**WRITTEN EXERCISE**:
Filter the records below down to lines containing "picture".

**SOURCE RECORDS**:
______

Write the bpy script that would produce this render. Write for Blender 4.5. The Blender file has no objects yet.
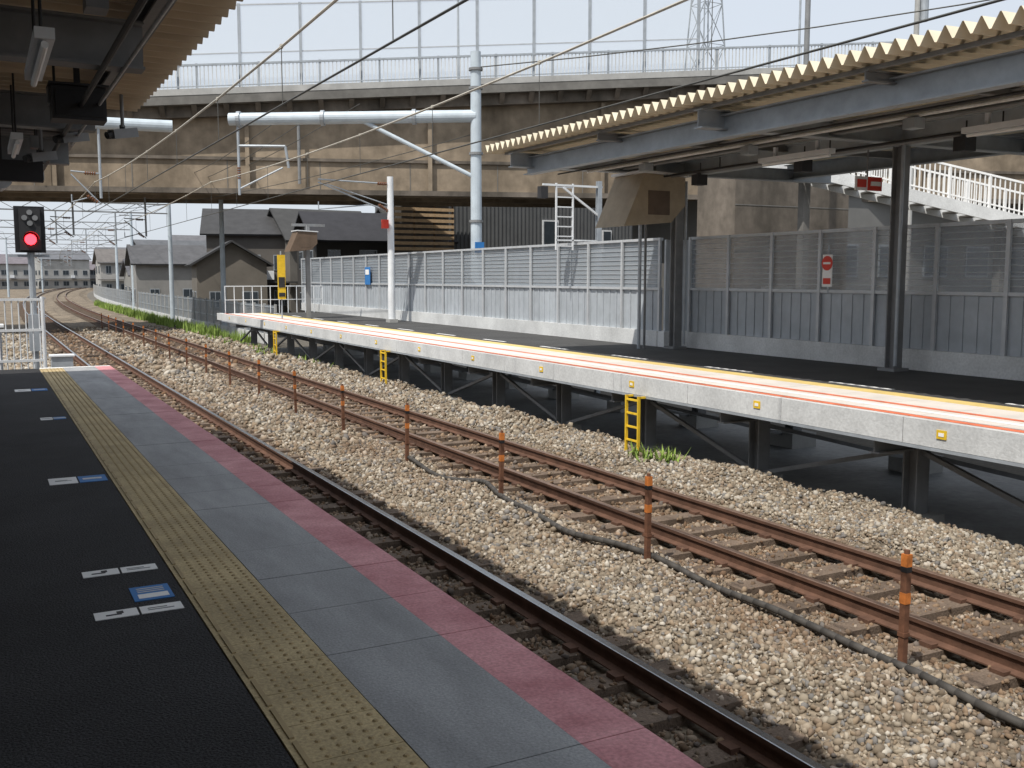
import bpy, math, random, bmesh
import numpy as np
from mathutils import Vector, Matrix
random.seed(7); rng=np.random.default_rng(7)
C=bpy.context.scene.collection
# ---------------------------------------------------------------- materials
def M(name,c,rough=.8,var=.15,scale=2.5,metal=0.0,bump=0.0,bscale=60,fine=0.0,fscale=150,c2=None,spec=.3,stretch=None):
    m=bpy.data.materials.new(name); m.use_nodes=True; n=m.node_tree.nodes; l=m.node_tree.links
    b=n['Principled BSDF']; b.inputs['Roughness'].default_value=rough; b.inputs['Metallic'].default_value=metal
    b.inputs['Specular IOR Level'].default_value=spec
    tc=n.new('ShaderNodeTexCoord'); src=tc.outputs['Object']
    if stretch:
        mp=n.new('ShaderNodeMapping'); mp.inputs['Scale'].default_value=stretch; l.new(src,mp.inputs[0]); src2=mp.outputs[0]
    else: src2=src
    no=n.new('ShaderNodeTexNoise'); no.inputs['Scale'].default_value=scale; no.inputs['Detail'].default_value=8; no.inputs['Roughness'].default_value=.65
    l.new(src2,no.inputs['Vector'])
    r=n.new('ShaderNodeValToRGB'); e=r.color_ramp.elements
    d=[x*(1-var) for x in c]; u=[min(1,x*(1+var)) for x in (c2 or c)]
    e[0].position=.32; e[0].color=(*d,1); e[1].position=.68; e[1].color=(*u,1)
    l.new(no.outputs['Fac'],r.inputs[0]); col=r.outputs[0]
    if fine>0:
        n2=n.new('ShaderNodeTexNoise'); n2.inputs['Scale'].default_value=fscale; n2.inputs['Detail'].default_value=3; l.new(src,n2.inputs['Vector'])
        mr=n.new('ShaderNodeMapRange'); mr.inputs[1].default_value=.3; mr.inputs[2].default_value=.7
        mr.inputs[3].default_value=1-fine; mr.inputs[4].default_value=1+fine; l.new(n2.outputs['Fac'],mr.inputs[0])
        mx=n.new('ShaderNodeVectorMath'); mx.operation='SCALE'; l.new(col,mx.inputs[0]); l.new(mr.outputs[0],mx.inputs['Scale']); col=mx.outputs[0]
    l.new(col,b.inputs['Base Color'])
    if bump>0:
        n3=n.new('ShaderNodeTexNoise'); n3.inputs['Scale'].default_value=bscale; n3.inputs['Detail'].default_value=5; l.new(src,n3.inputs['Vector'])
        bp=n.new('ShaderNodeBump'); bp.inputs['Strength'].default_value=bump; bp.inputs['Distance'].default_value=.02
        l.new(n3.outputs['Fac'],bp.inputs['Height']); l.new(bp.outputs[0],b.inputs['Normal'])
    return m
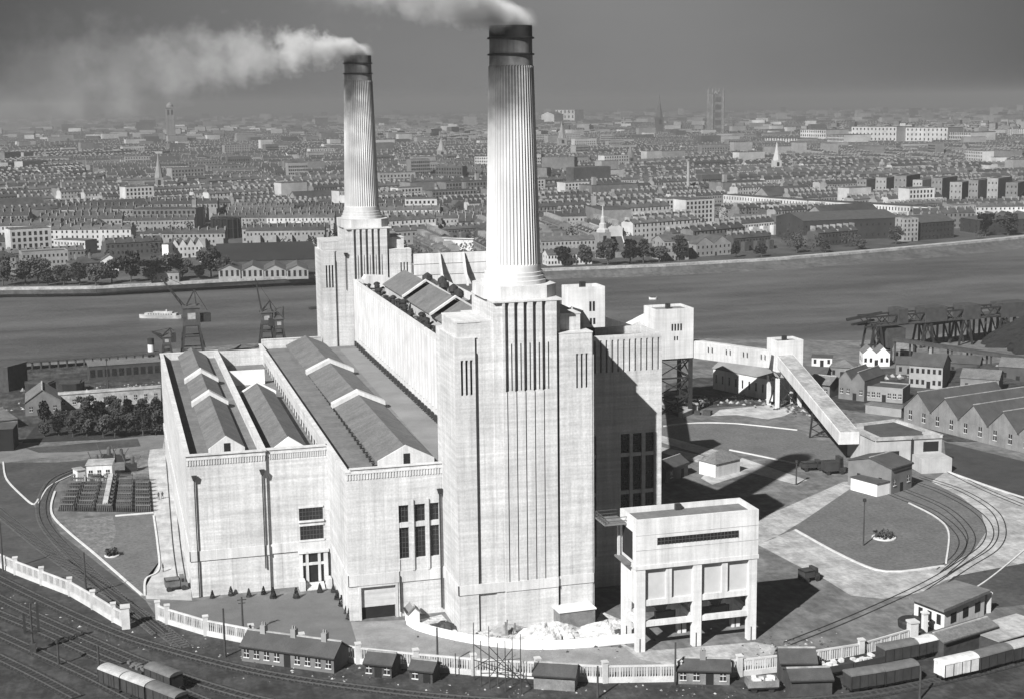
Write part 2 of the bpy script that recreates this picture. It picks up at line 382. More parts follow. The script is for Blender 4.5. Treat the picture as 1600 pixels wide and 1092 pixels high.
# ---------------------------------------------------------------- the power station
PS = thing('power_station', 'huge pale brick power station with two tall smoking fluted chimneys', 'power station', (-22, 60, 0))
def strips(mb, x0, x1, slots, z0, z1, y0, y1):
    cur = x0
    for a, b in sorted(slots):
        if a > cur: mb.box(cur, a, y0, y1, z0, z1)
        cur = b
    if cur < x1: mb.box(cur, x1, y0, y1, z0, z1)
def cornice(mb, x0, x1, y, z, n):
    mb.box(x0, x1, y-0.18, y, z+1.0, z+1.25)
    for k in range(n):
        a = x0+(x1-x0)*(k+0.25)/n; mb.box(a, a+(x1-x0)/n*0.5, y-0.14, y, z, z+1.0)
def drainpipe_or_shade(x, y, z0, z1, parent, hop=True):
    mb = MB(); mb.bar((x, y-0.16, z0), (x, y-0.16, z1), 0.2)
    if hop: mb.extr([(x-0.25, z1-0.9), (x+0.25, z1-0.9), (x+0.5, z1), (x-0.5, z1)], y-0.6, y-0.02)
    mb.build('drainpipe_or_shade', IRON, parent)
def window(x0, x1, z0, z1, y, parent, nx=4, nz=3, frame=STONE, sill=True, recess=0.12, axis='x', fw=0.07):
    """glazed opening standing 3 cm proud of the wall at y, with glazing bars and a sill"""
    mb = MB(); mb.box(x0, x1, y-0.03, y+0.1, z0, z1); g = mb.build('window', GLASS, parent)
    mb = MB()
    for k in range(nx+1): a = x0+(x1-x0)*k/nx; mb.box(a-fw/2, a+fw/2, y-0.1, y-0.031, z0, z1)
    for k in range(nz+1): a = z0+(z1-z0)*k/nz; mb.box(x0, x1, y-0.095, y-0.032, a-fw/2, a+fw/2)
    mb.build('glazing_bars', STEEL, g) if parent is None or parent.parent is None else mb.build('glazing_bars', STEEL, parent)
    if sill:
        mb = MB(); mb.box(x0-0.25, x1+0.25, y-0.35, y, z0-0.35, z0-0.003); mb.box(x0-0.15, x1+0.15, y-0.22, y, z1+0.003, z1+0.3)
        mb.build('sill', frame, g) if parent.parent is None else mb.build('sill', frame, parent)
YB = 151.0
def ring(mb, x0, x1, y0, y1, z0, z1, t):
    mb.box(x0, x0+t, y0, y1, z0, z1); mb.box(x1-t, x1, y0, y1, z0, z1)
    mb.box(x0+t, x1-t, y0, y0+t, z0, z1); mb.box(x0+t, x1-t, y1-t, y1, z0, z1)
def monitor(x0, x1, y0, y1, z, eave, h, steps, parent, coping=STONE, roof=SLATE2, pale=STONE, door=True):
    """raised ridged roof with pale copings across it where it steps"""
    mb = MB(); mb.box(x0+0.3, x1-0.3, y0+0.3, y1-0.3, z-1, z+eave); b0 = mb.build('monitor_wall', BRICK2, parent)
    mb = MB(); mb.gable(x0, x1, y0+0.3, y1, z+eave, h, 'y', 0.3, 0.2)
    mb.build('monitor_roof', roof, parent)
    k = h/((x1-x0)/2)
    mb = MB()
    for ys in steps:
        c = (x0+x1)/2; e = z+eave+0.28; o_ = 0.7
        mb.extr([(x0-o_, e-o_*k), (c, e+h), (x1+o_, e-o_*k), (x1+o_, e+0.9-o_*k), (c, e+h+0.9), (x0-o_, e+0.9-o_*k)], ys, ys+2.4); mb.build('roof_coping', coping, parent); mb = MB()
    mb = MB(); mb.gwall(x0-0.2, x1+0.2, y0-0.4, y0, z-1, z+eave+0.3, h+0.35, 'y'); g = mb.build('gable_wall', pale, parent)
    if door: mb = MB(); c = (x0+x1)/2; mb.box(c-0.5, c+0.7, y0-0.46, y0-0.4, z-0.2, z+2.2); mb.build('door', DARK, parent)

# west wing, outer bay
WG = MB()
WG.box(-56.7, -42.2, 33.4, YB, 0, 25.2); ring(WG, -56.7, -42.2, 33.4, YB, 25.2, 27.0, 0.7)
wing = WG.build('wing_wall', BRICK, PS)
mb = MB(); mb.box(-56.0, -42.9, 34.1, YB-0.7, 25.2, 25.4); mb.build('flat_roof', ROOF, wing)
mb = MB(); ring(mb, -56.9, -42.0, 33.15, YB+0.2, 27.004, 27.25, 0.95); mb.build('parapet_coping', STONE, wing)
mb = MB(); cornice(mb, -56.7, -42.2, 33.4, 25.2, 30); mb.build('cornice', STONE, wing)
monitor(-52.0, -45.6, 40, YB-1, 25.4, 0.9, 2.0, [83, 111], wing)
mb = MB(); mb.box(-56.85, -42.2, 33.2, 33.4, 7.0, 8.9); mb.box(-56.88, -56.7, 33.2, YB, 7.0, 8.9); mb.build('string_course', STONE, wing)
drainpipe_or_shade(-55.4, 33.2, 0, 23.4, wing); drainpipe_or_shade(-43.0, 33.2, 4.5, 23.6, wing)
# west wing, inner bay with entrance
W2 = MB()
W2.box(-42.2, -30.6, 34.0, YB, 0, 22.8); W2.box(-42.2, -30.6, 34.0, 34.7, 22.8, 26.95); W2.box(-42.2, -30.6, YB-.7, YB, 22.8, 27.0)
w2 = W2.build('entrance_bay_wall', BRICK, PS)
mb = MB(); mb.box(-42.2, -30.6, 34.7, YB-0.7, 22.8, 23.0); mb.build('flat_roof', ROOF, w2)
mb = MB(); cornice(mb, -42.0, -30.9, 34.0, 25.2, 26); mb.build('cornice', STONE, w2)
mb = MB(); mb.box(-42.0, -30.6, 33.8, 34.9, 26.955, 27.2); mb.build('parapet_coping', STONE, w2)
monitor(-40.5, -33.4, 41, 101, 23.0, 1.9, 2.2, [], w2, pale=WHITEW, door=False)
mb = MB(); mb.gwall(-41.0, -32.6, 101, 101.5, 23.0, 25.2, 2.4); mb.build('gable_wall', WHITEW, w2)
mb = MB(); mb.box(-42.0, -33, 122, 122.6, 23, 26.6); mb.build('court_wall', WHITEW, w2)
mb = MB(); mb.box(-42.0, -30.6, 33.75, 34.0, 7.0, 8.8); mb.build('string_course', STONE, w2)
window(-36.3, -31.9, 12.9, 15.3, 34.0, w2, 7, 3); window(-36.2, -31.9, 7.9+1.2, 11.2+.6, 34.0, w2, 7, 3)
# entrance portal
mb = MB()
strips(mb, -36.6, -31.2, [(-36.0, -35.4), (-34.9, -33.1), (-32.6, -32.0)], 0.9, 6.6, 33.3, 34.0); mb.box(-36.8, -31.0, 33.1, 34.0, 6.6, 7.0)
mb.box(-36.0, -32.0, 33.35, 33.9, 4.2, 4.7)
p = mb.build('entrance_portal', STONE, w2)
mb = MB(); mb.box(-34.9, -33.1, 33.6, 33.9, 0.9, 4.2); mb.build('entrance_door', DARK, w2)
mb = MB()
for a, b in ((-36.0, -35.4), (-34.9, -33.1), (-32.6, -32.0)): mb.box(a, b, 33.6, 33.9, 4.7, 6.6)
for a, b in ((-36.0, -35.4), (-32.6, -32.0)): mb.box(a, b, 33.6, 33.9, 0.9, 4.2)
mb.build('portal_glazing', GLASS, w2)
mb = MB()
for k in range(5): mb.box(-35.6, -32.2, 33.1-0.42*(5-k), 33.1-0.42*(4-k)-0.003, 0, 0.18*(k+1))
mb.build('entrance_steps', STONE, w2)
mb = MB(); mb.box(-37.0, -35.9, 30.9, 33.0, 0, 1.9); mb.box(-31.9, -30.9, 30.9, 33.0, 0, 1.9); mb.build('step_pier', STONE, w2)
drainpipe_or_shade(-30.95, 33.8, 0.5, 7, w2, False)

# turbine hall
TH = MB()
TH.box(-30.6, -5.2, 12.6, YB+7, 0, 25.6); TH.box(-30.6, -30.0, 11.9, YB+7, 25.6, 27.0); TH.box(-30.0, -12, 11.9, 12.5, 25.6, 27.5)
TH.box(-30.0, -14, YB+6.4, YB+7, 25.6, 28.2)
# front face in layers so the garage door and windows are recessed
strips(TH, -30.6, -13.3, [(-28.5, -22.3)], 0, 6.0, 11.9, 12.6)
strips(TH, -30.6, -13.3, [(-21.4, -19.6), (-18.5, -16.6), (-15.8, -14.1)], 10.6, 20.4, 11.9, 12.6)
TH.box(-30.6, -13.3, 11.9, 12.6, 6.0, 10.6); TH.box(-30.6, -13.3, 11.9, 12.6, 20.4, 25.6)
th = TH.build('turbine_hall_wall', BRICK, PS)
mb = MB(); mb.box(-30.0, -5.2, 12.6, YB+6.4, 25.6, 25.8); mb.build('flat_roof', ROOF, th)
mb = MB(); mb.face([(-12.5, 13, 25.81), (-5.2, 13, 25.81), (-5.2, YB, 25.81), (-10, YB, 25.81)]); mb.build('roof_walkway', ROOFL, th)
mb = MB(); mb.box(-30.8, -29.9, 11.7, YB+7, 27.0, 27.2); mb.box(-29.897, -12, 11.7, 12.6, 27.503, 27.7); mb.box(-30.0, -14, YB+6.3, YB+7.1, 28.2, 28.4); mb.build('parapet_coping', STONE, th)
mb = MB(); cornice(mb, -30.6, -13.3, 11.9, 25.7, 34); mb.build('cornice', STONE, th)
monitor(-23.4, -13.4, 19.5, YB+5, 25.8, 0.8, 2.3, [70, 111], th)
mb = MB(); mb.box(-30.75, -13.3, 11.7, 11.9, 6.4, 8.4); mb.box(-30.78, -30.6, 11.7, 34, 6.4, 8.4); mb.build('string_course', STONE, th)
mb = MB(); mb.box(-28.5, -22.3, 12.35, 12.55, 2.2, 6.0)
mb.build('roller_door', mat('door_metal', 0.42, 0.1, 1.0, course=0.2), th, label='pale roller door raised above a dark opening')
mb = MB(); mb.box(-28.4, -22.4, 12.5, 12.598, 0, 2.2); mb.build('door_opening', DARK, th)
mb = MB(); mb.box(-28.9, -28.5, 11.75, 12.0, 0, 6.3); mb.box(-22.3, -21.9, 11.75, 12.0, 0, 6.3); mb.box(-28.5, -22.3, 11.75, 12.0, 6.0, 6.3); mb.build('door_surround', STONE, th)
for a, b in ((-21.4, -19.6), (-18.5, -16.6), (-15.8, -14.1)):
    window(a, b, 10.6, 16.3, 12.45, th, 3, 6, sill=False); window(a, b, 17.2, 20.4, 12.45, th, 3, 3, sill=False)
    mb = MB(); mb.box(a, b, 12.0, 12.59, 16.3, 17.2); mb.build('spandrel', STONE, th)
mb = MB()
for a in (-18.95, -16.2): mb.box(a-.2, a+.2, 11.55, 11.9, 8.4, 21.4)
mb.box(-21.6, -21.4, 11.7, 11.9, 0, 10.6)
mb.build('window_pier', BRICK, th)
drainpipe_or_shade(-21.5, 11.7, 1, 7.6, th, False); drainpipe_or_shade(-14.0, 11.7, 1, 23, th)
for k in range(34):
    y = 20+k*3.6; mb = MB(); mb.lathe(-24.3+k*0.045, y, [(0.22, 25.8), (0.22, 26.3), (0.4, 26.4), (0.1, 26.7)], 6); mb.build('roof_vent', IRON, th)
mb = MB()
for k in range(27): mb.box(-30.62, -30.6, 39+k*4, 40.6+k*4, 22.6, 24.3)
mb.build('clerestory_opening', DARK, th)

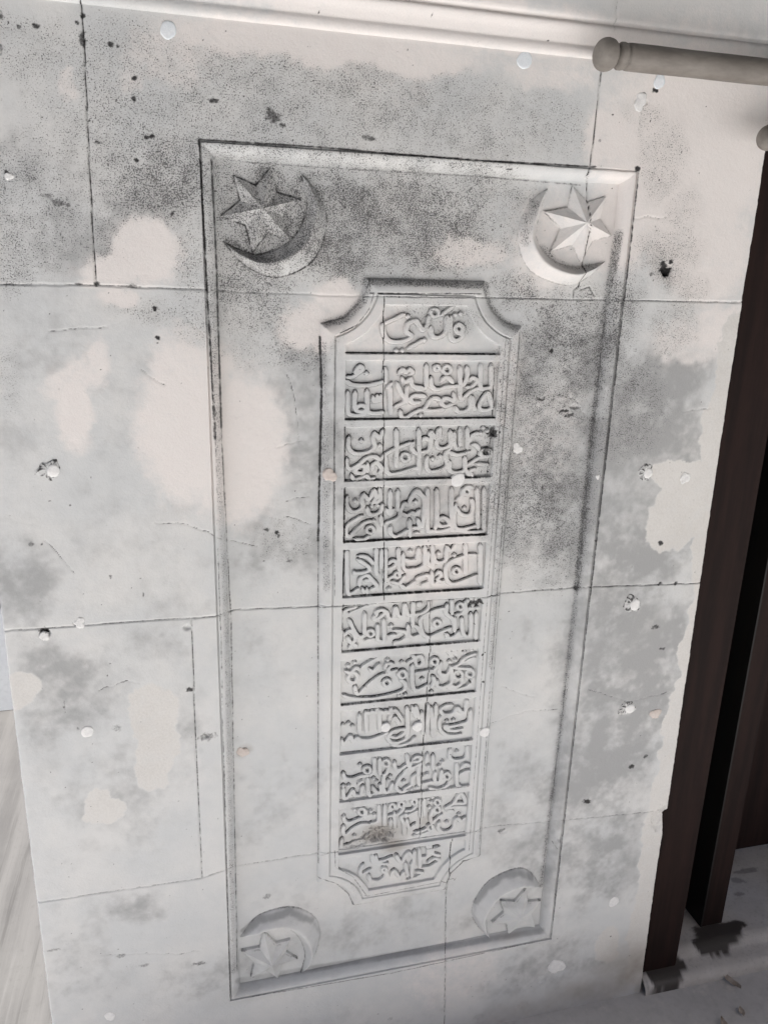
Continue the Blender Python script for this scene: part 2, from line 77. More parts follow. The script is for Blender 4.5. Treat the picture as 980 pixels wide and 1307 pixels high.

______

**ANSWER TO THE EXERCISE**:
Write part 2 of the bpy script that recreates this picture. It picks up at line 382. More parts follow. The script is for Blender 4.5. Treat the picture as 1600 pixels wide and 1092 pixels high.
Continue the Blender Python script for this scene: part 2, from line 77. More parts follow. The script is for Blender 4.5. Treat the picture as 980 pixels wide and 1307 pixels high.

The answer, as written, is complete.